Given information:
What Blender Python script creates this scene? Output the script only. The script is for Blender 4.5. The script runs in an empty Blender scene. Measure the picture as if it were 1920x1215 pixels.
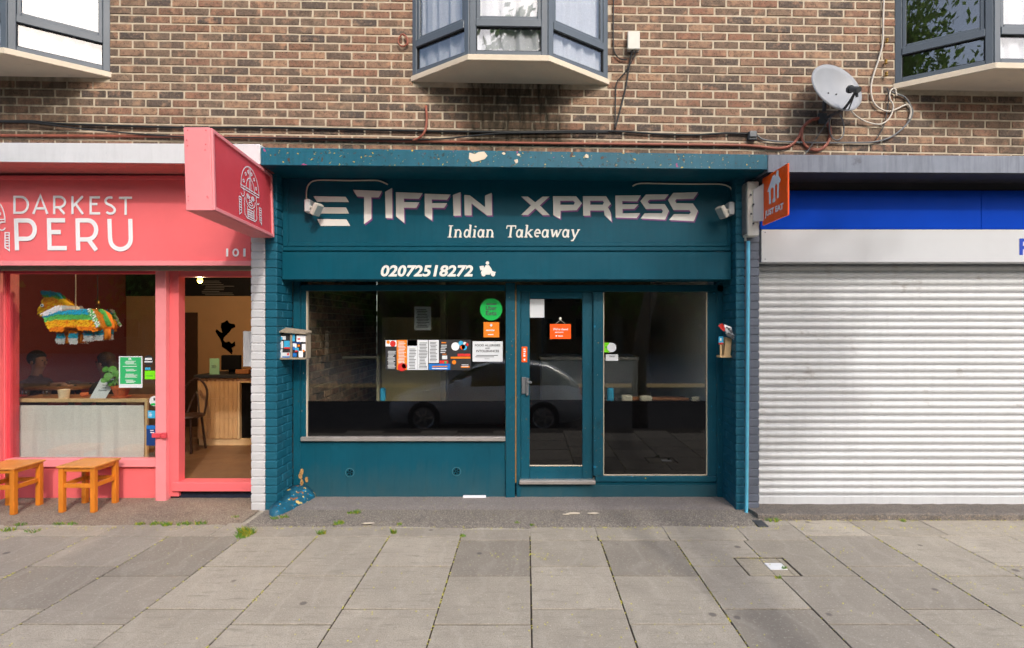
import bpy, bmesh, math, random
from mathutils import Vector, Matrix
from mathutils.geometry import tessellate_polygon
random.seed(11)
SC = bpy.context.scene
COL = SC.collection

# ------------------------------------------------------------------ camera, sky, sun, exposure
H = 1.74            # eye height
D = 5.0             # camera to brick plane (Y = 0)
cam = bpy.data.cameras.new('camera'); camo = bpy.data.objects.new('camera', cam); COL.objects.link(camo)
camo.location = (0, -D, H); camo.rotation_euler = (math.radians(90), 0, 0)
cam.sensor_width = 36; cam.lens = 18.75; cam.shift_x = -27/1920; cam.shift_y = 2.5/1920
cam.clip_start = 0.05; cam.clip_end = 400
SC.camera = camo
SUN = Vector((0.40, -1.0, 0.85)).normalized()
w = bpy.data.worlds.new('World'); SC.world = w; w.use_nodes = True
wn = w.node_tree.nodes; wl = w.node_tree.links
sky = wn.new('ShaderNodeTexSky'); sky.sky_type = 'NISHITA'; sky.sun_disc = False
sky.sun_elevation = math.asin(SUN.z); sky.sun_rotation = math.atan2(SUN.x, SUN.y)
sky.air_density = 1.0; sky.dust_density = 3.2; sky.ozone_density = 1.0
wl.new(sky.outputs[0], wn['Background'].inputs[0]); wn['Background'].inputs[1].default_value = 0.15
sl = bpy.data.lights.new('sun', 'SUN'); so = bpy.data.objects.new('sun', sl); COL.objects.link(so)
sl.energy = 0.62; sl.angle = math.radians(1.6); sl.color = (1.0, 0.97, 0.93)
so.location = SUN*30; so.rotation_euler = SUN.to_track_quat('Z', 'Y').to_euler()
SC.view_settings.view_transform = 'Standard'; SC.view_settings.look = 'None'
SC.view_settings.exposure = 1.3; SC.view_settings.gamma = 1
SC.cycles.use_denoising = True; SC.cycles.denoising_prefilter = 'FAST'
SC.cycles.max_bounces = 8; SC.cycles.diffuse_bounces = 4; SC.cycles.transparent_max_bounces = 16
SC.cycles.caustics_reflective = False; SC.cycles.caustics_refractive = False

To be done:
Reproduce the material above verbatim; omit every picture.

Solution:
What Blender Python script creates this scene? Output the script only. The script is for Blender 4.5. The script runs in an empty Blender scene. Measure the picture as if it were 1920x1215 pixels.
import bpy, bmesh, math, random
from mathutils import Vector, Matrix
from mathutils.geometry import tessellate_polygon
random.seed(11)
SC = bpy.context.scene
COL = SC.collection

# ------------------------------------------------------------------ camera, sky, sun, exposure
H = 1.74            # eye height
D = 5.0             # camera to brick plane (Y = 0)
cam = bpy.data.cameras.new('camera'); camo = bpy.data.objects.new('camera', cam); COL.objects.link(camo)
camo.location = (0, -D, H); camo.rotation_euler = (math.radians(90), 0, 0)
cam.sensor_width = 36; cam.lens = 18.75; cam.shift_x = -27/1920; cam.shift_y = 2.5/1920
cam.clip_start = 0.05; cam.clip_end = 400
SC.camera = camo
SUN = Vector((0.40, -1.0, 0.85)).normalized()
w = bpy.data.worlds.new('World'); SC.world = w; w.use_nodes = True
wn = w.node_tree.nodes; wl = w.node_tree.links
sky = wn.new('ShaderNodeTexSky'); sky.sky_type = 'NISHITA'; sky.sun_disc = False
sky.sun_elevation = math.asin(SUN.z); sky.sun_rotation = math.atan2(SUN.x, SUN.y)
sky.air_density = 1.0; sky.dust_density = 3.2; sky.ozone_density = 1.0
wl.new(sky.outputs[0], wn['Background'].inputs[0]); wn['Background'].inputs[1].default_value = 0.15
sl = bpy.data.lights.new('sun', 'SUN'); so = bpy.data.objects.new('sun', sl); COL.objects.link(so)
sl.energy = 0.62; sl.angle = math.radians(1.6); sl.color = (1.0, 0.97, 0.93)
so.location = SUN*30; so.rotation_euler = SUN.to_track_quat('Z', 'Y').to_euler()
SC.view_settings.view_transform = 'Standard'; SC.view_settings.look = 'None'
SC.view_settings.exposure = 1.3; SC.view_settings.gamma = 1
SC.cycles.use_denoising = True; SC.cycles.denoising_prefilter = 'FAST'
SC.cycles.max_bounces = 8; SC.cycles.diffuse_bounces = 4; SC.cycles.transparent_max_bounces = 16
SC.cycles.caustics_reflective = False; SC.cycles.caustics_refractive = False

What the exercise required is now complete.